The ruling Georgian Dream party has been riding high since it won the parliamentary elections last year. Approval levels for Prime Minister Bidzina Ivanishvili are still buoyant. Support for the former governing party, the United National Movement, has crumbled.

Given that, any Georgian Dream candidate looks likely to beat any UNM contender in October. But Ivanishvili chose a relatively obscure candidate, Giorgi Margvelashvili, who had been little known to the Georgian public before he became education minister in the new government.

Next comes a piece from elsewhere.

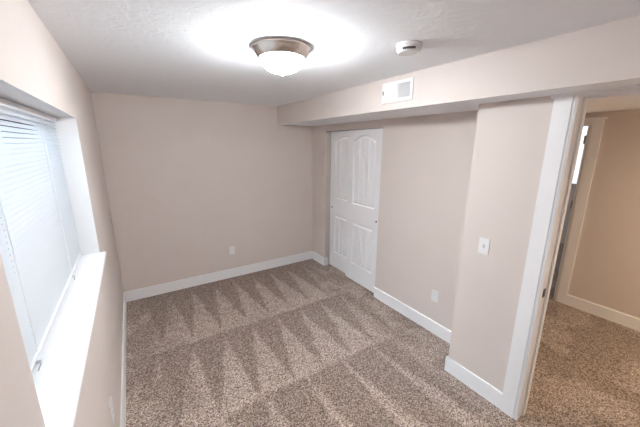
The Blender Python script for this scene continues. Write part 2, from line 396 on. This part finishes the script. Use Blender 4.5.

Ivanishvili overlooked more obvious candidates such as defense minister and Western favorite Irakli Alasania, so Margvelashvili has to contend with the impression that he is merely the hand-picked candidate of the prime minister. (Indeed, Mikheil Saakashvili already taunted him by making the comparison with the Emperor Caligula appointing his horse a senator.)

Bakradze by contrast immediately claimed that he had been selected by primary, as opposed to the favorite who had been selected by one man.

Bakradze is virtually the only politician from the old regime who has maintained a favorable profile under the new one. The Georgian parliament has acquired teeth in the last year and the “two Davids,” —David Usupashvili, the speaker, and Bakradze, the leader of the minority—have done a good job working in tandem.

Before that, Bakradze was speaker of parliament and foreign minister, so he is a recognizable figure in Georgia. More importantly, he is the leading figure in what might be called the “reformist” wing of the UNM, speaking openly about the party’s mistakes and expressing regret about the revelations of torture and abuse committed while it was in office.

Bakradze suffers from the general UNM problem of being more popular in the West than he is in Georgia—unlike his main opponent, who is devout Orthodox Christian and closer to the electorate. Margvelashvili is still the clear favorite. But at least we now have a decent contest to look forward to.